Only the lines from the start of the data to the line containing "random.seed(7)", both included, should be output, exactly and without pictures.

* * *

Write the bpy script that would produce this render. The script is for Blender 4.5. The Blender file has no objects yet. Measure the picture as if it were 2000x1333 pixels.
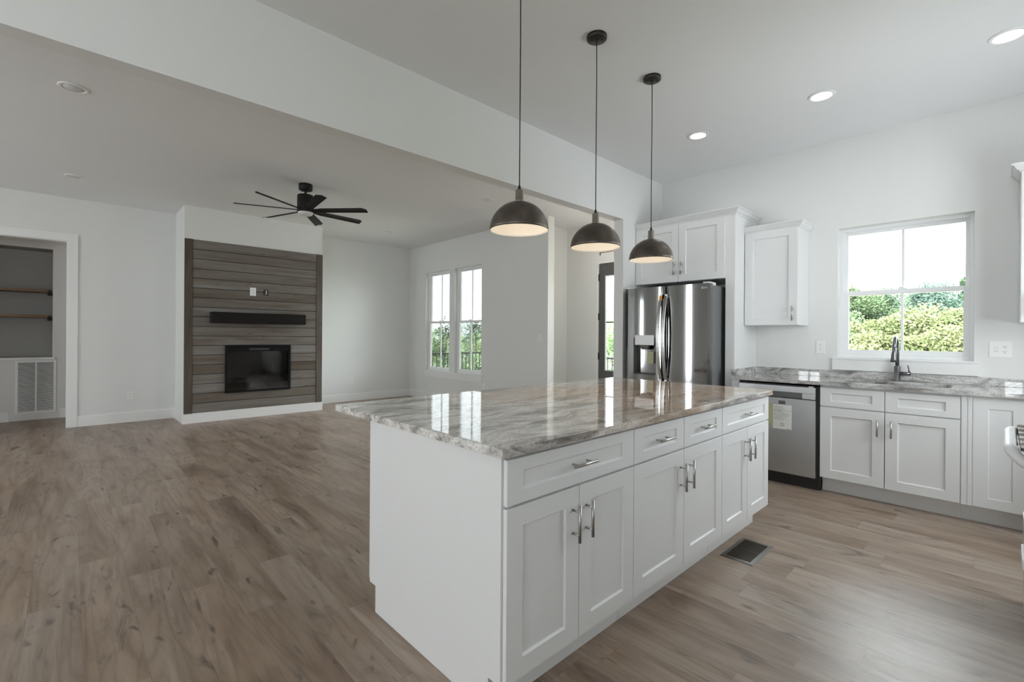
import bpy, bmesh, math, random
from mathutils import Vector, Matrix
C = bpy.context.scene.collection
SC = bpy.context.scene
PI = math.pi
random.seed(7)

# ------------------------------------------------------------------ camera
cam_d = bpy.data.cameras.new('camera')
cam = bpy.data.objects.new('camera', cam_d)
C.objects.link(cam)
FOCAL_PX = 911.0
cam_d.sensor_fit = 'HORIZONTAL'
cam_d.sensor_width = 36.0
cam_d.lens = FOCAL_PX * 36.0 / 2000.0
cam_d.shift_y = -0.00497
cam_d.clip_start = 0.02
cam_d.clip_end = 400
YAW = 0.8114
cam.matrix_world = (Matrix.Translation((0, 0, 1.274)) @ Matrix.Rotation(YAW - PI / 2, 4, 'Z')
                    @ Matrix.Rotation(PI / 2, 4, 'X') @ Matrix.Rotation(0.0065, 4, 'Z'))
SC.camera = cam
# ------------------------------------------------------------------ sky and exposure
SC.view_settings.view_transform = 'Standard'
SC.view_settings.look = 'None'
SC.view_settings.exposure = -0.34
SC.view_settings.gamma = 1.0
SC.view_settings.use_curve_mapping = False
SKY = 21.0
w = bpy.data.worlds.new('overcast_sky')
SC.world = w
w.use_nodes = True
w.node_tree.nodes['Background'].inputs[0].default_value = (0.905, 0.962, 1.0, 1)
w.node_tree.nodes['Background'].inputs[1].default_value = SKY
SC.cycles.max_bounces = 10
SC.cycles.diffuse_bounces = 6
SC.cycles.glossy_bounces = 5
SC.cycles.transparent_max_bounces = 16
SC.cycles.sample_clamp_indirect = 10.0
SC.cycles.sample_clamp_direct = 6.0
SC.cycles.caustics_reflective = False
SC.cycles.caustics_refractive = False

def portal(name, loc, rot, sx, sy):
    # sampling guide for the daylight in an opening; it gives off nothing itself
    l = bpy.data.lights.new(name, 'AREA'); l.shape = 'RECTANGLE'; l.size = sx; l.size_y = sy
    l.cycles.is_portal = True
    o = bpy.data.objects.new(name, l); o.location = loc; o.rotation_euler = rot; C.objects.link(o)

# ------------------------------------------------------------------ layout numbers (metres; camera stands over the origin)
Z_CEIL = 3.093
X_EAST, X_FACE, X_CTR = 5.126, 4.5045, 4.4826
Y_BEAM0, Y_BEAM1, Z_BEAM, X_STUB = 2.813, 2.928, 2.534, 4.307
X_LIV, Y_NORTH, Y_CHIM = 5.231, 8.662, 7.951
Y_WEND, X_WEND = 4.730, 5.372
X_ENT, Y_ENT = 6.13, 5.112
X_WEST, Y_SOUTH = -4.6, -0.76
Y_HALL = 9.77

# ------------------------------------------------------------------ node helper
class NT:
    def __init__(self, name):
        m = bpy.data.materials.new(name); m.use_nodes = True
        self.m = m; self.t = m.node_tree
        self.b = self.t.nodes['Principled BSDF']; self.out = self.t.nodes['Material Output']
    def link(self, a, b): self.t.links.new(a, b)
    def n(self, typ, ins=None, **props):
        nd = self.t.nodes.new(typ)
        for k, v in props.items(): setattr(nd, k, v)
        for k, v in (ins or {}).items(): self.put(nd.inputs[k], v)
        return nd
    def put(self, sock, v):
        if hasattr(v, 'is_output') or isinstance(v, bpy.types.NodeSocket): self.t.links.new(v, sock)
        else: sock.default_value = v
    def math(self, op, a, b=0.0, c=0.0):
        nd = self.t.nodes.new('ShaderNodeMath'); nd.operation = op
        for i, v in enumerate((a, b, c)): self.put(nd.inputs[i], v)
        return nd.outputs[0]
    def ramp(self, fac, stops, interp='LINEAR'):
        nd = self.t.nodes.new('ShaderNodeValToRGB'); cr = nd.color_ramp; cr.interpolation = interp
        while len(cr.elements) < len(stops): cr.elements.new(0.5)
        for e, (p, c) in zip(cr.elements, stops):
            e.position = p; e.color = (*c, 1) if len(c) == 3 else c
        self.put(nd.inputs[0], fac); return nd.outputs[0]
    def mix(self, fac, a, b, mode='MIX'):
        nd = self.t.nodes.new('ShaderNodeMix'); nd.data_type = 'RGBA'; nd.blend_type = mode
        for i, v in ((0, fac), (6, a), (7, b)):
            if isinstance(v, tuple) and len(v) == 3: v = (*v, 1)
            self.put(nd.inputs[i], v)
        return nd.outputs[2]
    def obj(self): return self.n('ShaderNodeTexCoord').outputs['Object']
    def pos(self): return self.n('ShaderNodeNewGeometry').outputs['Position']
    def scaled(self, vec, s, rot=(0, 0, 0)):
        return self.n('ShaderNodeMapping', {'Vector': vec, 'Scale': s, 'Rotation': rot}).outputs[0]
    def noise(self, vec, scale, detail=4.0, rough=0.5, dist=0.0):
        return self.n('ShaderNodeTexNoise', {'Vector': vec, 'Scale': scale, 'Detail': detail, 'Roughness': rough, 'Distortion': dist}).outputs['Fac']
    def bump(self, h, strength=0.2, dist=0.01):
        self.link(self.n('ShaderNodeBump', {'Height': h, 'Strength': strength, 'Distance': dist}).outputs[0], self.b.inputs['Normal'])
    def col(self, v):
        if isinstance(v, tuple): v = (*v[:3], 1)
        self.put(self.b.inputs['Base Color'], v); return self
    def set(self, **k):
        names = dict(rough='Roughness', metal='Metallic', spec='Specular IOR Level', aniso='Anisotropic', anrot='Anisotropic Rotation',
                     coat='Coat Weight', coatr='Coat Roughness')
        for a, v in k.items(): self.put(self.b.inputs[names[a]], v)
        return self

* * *

- **Worked solution**
Write the bpy script that would produce this render. The script is for Blender 4.5. The Blender file has no objects yet. Measure the picture as if it were 2000x1333 pixels.
import bpy, bmesh, math, random
from mathutils import Vector, Matrix
C = bpy.context.scene.collection
SC = bpy.context.scene
PI = math.pi
random.seed(7)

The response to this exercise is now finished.